#### [GIVEN DATA]
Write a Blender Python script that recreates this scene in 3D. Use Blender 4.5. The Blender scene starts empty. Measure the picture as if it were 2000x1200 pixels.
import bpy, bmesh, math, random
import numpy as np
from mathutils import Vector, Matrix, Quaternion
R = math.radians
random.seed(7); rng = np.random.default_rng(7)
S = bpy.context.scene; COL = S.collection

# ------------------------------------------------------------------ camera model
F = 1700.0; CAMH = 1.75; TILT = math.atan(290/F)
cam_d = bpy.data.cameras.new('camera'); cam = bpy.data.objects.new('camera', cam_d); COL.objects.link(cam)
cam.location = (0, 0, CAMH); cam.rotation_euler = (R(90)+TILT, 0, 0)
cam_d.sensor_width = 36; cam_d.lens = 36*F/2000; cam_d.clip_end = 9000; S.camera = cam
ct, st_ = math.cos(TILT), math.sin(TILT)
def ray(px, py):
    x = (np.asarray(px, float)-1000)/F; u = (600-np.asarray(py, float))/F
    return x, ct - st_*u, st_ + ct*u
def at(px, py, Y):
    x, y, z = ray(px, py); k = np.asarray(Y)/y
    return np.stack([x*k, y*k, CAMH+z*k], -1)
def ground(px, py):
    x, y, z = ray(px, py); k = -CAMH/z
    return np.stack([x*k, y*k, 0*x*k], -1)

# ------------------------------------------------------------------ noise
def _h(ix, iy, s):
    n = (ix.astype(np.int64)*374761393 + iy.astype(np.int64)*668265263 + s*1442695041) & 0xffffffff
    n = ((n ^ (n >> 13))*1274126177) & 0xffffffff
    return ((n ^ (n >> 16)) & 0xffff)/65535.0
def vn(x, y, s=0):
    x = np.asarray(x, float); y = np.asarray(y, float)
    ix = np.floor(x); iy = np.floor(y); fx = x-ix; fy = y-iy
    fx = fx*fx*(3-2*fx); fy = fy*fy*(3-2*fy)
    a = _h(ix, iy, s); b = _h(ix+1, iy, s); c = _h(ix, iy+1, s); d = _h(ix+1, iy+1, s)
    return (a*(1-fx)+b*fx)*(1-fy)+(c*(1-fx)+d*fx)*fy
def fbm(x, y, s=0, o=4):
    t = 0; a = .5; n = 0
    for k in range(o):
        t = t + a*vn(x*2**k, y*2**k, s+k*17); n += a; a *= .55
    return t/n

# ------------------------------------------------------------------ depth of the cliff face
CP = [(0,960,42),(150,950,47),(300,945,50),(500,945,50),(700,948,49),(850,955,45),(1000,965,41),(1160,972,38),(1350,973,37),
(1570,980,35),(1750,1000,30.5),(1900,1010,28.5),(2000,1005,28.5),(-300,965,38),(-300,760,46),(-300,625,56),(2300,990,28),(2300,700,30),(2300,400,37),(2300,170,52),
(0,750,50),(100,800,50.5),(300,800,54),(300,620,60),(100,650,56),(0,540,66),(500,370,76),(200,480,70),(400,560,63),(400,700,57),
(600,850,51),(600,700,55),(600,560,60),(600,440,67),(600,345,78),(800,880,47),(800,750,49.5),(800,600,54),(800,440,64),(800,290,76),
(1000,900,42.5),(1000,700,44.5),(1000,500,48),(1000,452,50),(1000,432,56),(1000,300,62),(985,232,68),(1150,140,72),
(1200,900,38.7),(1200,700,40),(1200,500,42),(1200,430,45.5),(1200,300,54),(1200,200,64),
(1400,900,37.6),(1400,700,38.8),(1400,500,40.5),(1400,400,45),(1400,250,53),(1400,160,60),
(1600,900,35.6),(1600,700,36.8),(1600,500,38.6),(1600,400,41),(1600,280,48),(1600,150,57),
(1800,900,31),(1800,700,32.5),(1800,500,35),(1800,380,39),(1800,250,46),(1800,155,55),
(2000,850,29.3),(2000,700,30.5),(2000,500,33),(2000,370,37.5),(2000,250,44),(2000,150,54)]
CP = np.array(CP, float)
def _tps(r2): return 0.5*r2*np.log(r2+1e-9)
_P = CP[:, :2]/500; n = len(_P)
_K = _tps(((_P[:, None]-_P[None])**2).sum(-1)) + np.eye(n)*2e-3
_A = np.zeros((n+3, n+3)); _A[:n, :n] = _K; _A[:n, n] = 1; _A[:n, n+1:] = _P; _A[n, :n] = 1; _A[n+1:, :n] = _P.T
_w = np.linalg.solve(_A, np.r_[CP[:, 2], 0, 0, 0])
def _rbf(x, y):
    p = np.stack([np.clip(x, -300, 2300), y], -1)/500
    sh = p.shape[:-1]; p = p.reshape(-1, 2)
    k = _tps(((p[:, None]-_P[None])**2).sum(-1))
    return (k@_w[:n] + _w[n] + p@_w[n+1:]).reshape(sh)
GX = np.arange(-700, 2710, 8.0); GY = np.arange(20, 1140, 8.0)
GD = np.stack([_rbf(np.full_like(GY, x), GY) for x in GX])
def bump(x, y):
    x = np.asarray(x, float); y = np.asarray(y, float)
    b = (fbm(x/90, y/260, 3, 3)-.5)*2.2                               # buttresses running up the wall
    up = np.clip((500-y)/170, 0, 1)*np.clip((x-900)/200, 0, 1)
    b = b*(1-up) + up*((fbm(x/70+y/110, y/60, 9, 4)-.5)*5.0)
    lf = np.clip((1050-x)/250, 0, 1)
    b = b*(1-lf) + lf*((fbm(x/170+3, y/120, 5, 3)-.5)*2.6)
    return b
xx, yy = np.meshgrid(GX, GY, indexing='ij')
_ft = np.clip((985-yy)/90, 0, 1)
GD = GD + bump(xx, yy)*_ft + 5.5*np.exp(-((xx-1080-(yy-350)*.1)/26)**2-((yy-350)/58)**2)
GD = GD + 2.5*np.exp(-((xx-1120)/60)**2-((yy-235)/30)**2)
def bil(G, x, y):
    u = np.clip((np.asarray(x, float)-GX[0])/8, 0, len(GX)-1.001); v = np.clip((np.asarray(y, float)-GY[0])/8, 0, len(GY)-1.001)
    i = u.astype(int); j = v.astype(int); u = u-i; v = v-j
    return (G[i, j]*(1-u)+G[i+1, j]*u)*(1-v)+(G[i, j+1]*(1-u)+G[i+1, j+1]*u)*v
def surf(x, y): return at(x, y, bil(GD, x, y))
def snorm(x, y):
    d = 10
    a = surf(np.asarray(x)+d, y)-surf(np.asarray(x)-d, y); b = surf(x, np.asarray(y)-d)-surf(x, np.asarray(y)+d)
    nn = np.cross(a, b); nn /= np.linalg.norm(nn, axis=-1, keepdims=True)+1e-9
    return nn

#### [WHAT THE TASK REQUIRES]
Everything from the line containing "GD = GD + bump(xx, yy)*_ft" through the final line of the listing, inclusive, must be reproduced exactly; leave out the rest.

#### [WRITTEN RESPONSE]
GD = GD + bump(xx, yy)*_ft + 5.5*np.exp(-((xx-1080-(yy-350)*.1)/26)**2-((yy-350)/58)**2)
GD = GD + 2.5*np.exp(-((xx-1120)/60)**2-((yy-235)/30)**2)
def bil(G, x, y):
    u = np.clip((np.asarray(x, float)-GX[0])/8, 0, len(GX)-1.001); v = np.clip((np.asarray(y, float)-GY[0])/8, 0, len(GY)-1.001)
    i = u.astype(int); j = v.astype(int); u = u-i; v = v-j
    return (G[i, j]*(1-u)+G[i+1, j]*u)*(1-v)+(G[i, j+1]*(1-u)+G[i+1, j+1]*u)*v
def surf(x, y): return at(x, y, bil(GD, x, y))
def snorm(x, y):
    d = 10
    a = surf(np.asarray(x)+d, y)-surf(np.asarray(x)-d, y); b = surf(x, np.asarray(y)-d)-surf(x, np.asarray(y)+d)
    nn = np.cross(a, b); nn /= np.linalg.norm(nn, axis=-1, keepdims=True)+1e-9
    return nn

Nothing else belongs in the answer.